Теперь у Вали была в Ровно удобная комната с отдельным ходом. Валя собиралась перевезти к себе мать и младших сестер.
Мы радовались не столько этой квартире, хотя и понимали всю ее ценность, сколько тому, с каким удивительным умением эта семнадцатилетняя девушка развила свою деятельность в городе. Отряд получил нового, надежного и полезного работника.
Когда все было устроено, Валя познакомила Метко со своим «женихом». Этим «женихом» был, конечно, лейтенант Пауль Зиберт. Метко, в свою очередь, познакомил Зиберта с несколькими сотрудниками рейхскомиссариата и гестапо.
Изо дня в день мы стали получать от Кузнецова сообщения одно интереснее другого. Нам становились известными многие секретные мероприятия гитлеровцев, проводившиеся на Украине, ближайшие планы гитлеровского командования, данные о перегруппировках войск.

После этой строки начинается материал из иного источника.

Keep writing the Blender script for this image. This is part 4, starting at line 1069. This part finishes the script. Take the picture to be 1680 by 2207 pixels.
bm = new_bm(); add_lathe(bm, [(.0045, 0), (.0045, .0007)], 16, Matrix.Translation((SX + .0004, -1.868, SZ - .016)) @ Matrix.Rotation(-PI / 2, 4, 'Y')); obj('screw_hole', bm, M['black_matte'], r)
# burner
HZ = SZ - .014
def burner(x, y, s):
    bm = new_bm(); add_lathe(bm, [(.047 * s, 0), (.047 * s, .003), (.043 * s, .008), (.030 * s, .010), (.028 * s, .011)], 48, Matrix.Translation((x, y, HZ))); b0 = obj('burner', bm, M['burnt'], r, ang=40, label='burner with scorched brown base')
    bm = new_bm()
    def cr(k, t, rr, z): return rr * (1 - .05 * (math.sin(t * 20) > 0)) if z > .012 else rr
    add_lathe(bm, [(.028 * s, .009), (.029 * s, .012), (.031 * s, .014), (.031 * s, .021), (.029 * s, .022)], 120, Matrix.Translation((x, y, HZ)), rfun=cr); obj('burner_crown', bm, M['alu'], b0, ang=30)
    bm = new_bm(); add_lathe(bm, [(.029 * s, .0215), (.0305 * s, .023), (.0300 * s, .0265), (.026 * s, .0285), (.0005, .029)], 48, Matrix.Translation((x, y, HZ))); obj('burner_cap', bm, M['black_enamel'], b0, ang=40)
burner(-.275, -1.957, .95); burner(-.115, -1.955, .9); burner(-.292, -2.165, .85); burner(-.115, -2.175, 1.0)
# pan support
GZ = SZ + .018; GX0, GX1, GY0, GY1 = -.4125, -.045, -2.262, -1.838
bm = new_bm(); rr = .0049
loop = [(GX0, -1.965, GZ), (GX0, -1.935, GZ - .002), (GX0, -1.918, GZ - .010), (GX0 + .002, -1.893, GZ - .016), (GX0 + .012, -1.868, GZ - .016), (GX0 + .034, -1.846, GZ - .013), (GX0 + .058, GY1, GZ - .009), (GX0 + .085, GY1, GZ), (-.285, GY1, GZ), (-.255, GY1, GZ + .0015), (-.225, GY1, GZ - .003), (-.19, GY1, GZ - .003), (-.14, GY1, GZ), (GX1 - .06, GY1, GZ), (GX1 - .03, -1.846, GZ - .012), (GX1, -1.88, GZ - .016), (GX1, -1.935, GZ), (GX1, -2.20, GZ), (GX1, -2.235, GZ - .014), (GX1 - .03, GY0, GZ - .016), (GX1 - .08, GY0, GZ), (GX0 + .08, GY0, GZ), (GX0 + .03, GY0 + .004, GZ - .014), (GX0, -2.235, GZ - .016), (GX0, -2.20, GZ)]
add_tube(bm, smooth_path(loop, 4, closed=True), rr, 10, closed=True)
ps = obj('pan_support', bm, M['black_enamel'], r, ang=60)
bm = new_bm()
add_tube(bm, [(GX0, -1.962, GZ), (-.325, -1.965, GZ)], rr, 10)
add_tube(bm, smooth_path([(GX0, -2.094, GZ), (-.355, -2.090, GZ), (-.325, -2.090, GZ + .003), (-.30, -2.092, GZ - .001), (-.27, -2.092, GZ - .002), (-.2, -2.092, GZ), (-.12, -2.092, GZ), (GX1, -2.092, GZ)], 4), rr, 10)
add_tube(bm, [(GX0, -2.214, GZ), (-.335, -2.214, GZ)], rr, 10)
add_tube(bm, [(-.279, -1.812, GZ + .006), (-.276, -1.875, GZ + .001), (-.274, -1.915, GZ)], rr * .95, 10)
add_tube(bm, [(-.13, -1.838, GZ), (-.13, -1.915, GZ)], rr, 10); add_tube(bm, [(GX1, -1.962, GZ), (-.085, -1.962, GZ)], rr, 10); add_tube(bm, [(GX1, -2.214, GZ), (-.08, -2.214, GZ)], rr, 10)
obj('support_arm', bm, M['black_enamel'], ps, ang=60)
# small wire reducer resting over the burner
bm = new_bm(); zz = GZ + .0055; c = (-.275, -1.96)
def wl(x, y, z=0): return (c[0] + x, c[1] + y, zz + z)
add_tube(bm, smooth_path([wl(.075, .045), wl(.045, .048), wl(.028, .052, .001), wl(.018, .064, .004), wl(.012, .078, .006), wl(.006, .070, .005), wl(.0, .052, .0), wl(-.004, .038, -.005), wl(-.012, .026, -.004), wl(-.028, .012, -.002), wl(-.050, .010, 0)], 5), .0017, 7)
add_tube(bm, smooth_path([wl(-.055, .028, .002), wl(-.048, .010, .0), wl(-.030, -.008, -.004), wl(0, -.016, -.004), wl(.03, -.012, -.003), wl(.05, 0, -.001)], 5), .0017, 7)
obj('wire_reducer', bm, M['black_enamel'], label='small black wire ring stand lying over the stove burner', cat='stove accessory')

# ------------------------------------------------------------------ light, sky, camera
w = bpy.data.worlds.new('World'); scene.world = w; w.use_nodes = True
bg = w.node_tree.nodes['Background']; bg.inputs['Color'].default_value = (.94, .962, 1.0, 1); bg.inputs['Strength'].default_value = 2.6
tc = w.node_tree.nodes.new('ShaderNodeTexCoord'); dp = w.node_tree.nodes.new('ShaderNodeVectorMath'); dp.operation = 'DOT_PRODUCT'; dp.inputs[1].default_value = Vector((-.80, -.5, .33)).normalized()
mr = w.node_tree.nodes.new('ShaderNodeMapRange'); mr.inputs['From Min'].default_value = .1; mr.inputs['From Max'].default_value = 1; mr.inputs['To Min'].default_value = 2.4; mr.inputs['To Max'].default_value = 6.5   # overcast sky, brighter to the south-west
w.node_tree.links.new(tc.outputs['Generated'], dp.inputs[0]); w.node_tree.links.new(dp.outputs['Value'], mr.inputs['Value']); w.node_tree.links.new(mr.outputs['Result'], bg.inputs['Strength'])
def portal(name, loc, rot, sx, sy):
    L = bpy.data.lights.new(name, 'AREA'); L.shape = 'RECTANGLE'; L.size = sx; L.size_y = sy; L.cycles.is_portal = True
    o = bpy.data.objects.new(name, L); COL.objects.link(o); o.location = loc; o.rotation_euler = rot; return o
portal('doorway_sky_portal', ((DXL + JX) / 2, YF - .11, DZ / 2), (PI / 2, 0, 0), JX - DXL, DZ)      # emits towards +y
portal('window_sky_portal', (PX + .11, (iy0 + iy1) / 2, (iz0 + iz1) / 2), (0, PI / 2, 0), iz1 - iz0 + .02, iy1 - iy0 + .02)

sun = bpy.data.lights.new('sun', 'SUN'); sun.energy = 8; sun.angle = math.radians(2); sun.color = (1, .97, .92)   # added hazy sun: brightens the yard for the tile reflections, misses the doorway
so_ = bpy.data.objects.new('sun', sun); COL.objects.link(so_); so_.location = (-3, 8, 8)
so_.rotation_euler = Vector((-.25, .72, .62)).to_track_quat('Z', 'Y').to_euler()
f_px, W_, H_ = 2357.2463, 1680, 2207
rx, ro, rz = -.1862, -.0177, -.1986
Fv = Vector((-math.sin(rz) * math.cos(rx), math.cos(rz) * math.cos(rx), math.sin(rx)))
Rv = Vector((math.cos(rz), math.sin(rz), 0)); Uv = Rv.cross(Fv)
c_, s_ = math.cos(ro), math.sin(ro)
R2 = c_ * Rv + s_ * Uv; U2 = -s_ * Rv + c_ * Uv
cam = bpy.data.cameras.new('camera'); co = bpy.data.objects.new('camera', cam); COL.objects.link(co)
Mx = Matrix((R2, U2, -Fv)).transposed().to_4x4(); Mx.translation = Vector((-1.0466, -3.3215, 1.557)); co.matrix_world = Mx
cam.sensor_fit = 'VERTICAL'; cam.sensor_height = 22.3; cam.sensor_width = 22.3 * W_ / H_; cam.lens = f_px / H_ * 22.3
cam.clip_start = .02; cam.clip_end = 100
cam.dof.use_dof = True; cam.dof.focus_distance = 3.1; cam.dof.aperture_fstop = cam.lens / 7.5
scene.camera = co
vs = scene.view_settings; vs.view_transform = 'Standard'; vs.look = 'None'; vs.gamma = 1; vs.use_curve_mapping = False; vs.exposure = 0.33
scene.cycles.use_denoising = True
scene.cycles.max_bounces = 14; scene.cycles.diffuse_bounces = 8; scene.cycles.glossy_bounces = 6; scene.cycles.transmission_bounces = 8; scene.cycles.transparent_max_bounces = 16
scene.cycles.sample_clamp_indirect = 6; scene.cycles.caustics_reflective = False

Место нашего нового лагеря оказалось тоже значительно удобнее прежнего. Расстояние до Ровно сократилось почти вполовину. И путь к городу был лучше. Раньше разведчикам по дороге встречались две реки, а здесь была одна узкая речушка, приток Горыни. Эту речушку партизаны переходили по небольшим кладкам.
На полпути к Ровно мы и здесь организовали «маяк». В отличие от прежнего он был не на хуторе, а прямо в лесу, в пятидесяти метрах от дороги Ровно — Луцк. Его назвали «зеленым маяком».
Апрель в Западной Украине хороший месяц. Снега уже не было и в помине, местами зазеленела трава, на деревьях набухли почки, готовые вот-вот распуститься. Все в природе радовало, предвещая погожие, теплые дни. Мы порядком намерзлись за зиму. Впрочем, на «зеленом маяке» апрель был не таким уж ласковым. Разведчики, лежа на сырой земле, стыли по ночам. Согреться негде — костер они не могли разводить, чтобы не обнаружить себя.